Un misterioso straniero, amato ma ancor più odiato, viene ritrovato morto in una località dell’Isola di Guadalupa. Non è l’inizio di un giallo ma de “La traversata della mangrovia” di Maryse Condé. Un pretesto per raccontare – in una lingua fantasiosa e composita, in modo tradizionale e al contempo sperimentale – il luogo delle origini, tra contraddizioni e contrapposizioni, figlie anche di colonialismo e post-colonialismo…
Fin dalla fine degli anni Ottanta le meritorie edizioni Lavoro hanno introdotto Maryse Condé in Italia. Ma solo da qualche anno questa grandissima autrice francese dell’isola di Guadalupa – col cognome del primo marito (ha poi sposato in seconde nozze il traduttore dei suoi titoli in inglese), laureata alla Sorbona, protagonista di un’esistenza tumultuosa e raminga che l’ha portata a vivere dall’Africa alla Francia, agli Stati Uniti – ha raggiunto uno “status” da autrice imprescindibile, una fuoriclasse, anche alle nostre latitudini. La spinta mediatica è arrivata da qualche ricorrente candidatura all’alloro del Nobel e all’assegnazione del Nobel alternativo nel 2018. Al di là dei riconoscimenti, Maryse Condé, classe 1937, è un’eccellenza della letteratura mondiale e, in Italia, anche altri editori hanno fatto a gara per proporre o riproporre alcune delle sue opere principali: è il caso di Giunti che ha lanciato in libreria una nuova edizione de La traversata della mangrovia (250 pagine, 17 euro).
Chi l’ha ucciso?
A Rivière au Sel, l’isola verde in cui si era rintanato da straniero, Francis Sancher fa la fine peggiore e quando si sparge la voce che è morto, l’unica domanda che di sicuro tutti si pongono è “Chi l’ha ucciso?”.

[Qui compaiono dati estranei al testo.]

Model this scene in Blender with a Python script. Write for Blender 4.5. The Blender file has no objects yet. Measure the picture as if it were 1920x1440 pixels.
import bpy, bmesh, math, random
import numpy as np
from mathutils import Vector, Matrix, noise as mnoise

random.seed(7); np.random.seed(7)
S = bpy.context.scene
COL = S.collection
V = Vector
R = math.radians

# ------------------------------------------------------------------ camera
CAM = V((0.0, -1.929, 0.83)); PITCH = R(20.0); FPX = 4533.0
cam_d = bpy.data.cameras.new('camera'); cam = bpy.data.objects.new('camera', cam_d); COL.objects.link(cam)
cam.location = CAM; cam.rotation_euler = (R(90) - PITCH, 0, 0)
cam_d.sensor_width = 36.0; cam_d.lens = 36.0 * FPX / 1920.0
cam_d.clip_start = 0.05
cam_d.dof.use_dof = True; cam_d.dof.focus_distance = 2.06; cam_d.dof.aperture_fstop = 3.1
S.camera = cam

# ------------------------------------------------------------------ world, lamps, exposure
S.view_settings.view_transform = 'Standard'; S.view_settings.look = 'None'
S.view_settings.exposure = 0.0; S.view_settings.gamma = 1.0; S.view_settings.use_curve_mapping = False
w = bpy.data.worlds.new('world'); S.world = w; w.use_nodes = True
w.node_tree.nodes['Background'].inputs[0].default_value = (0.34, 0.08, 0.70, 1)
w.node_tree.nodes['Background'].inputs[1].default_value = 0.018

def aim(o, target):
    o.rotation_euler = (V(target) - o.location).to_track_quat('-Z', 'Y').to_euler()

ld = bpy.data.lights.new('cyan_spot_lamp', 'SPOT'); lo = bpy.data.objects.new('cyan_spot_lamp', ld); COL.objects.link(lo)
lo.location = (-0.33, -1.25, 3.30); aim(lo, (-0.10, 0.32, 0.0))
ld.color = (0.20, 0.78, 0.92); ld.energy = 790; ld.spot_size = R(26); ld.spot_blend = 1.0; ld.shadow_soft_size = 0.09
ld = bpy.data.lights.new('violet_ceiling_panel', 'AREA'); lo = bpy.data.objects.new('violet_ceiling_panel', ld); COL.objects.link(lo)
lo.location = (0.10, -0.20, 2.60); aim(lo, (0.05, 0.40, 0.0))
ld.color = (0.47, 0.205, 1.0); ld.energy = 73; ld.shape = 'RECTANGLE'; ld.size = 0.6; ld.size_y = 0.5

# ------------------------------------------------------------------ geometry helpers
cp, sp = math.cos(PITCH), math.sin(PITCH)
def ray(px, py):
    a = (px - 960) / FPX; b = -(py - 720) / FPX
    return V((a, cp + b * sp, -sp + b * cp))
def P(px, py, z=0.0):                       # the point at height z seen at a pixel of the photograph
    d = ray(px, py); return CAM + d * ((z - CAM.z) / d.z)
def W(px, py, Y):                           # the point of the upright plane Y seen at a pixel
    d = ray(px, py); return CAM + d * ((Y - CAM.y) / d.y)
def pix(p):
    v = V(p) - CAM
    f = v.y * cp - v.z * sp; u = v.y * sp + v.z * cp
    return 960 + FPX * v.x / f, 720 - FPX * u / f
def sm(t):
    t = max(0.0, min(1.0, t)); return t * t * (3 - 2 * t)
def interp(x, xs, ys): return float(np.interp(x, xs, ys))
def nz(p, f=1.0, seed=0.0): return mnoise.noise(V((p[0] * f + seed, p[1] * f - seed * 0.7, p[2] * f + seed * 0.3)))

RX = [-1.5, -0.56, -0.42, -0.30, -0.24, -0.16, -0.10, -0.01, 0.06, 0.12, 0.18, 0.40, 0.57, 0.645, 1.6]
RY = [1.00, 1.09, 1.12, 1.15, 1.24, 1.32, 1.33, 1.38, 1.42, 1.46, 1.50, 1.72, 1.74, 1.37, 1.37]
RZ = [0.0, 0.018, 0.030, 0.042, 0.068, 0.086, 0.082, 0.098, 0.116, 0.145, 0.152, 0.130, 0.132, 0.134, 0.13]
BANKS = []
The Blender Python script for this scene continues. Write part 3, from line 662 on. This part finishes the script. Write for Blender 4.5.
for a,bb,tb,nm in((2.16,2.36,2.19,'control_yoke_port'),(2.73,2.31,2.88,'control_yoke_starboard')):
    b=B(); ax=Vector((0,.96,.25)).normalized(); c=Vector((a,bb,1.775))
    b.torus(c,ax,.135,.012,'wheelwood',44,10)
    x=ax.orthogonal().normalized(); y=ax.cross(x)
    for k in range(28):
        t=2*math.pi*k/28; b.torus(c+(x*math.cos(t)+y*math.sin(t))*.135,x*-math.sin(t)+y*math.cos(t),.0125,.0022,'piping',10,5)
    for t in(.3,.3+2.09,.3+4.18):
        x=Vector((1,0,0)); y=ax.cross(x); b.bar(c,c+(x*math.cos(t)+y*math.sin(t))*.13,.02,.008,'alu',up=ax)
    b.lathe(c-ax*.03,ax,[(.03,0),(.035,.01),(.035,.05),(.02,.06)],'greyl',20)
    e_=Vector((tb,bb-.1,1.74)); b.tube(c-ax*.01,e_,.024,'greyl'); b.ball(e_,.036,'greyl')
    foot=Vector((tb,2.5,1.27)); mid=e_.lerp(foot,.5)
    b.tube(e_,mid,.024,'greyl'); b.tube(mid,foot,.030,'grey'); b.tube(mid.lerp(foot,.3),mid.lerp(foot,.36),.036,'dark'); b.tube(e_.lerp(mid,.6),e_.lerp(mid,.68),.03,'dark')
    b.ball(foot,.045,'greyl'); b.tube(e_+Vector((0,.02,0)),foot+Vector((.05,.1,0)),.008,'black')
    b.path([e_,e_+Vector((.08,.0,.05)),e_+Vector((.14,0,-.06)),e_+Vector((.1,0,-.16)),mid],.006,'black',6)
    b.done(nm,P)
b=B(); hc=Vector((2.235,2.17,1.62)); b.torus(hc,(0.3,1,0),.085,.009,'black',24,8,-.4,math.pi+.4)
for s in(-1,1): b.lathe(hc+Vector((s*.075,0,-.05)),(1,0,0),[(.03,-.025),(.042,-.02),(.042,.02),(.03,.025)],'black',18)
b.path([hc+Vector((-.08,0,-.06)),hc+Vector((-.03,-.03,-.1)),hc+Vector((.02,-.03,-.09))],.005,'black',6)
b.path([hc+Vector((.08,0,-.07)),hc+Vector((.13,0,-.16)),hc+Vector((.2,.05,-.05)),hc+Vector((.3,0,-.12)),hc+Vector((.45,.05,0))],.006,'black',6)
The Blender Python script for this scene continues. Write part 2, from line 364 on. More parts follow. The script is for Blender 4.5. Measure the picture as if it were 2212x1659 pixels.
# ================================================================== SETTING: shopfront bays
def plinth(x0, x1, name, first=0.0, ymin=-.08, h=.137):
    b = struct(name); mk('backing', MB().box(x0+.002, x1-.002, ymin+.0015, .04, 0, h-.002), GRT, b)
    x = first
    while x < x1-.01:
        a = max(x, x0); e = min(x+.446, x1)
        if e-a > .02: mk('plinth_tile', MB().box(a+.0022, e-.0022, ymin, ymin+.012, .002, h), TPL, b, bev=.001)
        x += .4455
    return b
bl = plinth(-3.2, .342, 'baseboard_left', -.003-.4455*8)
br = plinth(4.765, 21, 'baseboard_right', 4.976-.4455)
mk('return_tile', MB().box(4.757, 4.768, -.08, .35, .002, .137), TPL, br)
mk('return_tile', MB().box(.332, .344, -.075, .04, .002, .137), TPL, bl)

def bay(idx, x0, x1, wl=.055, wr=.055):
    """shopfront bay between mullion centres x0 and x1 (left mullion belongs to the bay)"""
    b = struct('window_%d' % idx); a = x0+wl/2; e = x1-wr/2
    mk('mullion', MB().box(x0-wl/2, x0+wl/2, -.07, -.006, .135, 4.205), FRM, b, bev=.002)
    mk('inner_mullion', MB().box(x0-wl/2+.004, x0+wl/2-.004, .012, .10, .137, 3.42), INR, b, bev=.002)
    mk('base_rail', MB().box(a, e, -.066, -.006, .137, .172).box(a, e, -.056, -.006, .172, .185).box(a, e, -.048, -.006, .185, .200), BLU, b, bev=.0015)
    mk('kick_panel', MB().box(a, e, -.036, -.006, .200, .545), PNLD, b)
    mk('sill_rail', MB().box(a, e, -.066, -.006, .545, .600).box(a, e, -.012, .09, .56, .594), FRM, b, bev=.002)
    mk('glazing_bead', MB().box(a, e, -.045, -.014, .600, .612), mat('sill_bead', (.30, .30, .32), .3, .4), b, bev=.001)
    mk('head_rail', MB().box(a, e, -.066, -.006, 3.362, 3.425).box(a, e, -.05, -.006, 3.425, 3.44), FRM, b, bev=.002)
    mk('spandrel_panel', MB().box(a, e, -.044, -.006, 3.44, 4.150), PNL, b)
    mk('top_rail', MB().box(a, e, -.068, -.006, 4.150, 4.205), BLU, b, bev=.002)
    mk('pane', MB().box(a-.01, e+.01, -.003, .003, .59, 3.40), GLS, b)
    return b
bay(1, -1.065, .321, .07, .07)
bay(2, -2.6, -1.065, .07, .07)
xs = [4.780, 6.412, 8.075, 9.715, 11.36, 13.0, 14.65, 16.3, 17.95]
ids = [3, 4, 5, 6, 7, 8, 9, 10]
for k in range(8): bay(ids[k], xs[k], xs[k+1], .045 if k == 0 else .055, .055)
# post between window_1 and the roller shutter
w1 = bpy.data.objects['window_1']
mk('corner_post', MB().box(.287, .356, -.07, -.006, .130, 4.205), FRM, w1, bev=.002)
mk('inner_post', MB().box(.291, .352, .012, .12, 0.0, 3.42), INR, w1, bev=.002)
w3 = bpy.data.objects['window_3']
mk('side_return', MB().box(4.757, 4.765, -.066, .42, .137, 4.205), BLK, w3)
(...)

In un attimo la gente si riversò tutta in strada per commentare l’accaduto. Non erano sorpresi, però: era scritto, un giorno o l’altro qualcuno avrebbe fatto fuori Francis Sancher!
Con una splendida, composita lingua, resa in traduzione da Eliana Vicari (affascinante anche il glossario finale), Maryse Condé, ci porta – talvolta con un narratore eterodiegetico, talvolta con uno omodiegetico – nel cuore di un microcosmo dell’isola di Guadalupa, affida il suo universo d’origine agli occhi e alle orecchie dei lettori, che si trovano a fare i conti con un bel mix, con un racconto fantastico che non disdegna l’ironia, con una polifonia di voci e testimonianze a proposito dello straniero morto e dell’enigma della sua fine violenta.
Prende forma un mondo, non un uomo
Criticato, amato ma poi odiato, considerato un amico o un diavolo, invidiato, perfino dopo la morte (“Adesso Francis Sancher è morto. La fine è giunta solo per lui. Noi siamo vivi e continueremo a vivere come prima”), generatore più di dolori che di piaceri, l’uomo, attorno a cui ruotano i discorsi della maggior parte degli abitanti di Rivière au Sel, è un puzzle restituito di volta in volta, tessera per tessera, anche pezzo incongruente per pezzo incongruente. Alla fine più che mettere a fuoco la sua identità (sconosciuta, come la sua nazionalità) o capire davvero chi gli ha tumefatto il volto e tranciato per sempre il respiro, è l’ambiente circostante, intessuto dalle voci di tutti gli abitanti, a prendere forma: una società essenzialmente rurale, dalle tante culture e classi sociali, quella dell’isola in cui è nata e cresciuta Maryse Condé, dalle tante contraddizioni, da deliri e rimpianti, in bilico tra colonialismo e post colonialismo. Là dove la fantasia popolare mescola realtà e finzione, come la penna della scrittrice sa intrecciare una narrazione tradizionale, figlia di quella orale, con passaggi formalmente sperimentali. La traversata della mangrovia è un ottimo viatico per scoprire il “mondo” di Maryse Condé e recuperare gli altri suoi volumi in commercio.